The grandparent said "VC's never actually say no". I did the opposite of reinforce that. Every good VC will give you a version of the following if it's a "no":
1. It's a "no". (Clear, unambiguous.)
2. Here's why. (E.g. not believing in the space, issues with customer background or another part of due diligence.)
3. We make mistakes all the time and hope you prove us wrong. (I've pitched the partner at Sequoia who invested in FTX. His name's Alfred, super nice guy and fully aware that screwing up is part of his job. "No" isn't a value judgment.)
4. Happy to talk again for the next round. (If they're a multistage fund, e.g. you won't hear this from First Round.)
It's all very predictable. The one real "why" you won't typically hear back on is strength of the founding team. They won't tell you when they think you're the problem. But product, space, GTM, basically anything else they're happy to dissect.

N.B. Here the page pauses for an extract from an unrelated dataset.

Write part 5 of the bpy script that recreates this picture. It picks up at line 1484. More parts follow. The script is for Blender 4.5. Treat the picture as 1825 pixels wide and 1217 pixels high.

This is true for all of the firms that people have heard of. Of course there's a long tail of bad VCs, too, generally podunk firms few people ever encounter anyway. Avoid TechOperators out of Atlanta, for example.
People get pissed at entities that act irrationally, but the really good entities rarely act irrationally, and have a feedback loop to attempt to act as rational as possible.
But the people who are in the bottom 80% tend to match with others in the bottom 80% as well. And so this kind of story resonates well, to the tune of 200+ upvotes.
Not criticizing anyone, but it's a trap that people fall into, both founders and VCs, employees and employers. Where the perception of these entities is biased by inexperience.
Redpoint will also give you a straight no and share a lot of their rationale.
You can't be mad at the no because you learn so much from their response that you feel thankful.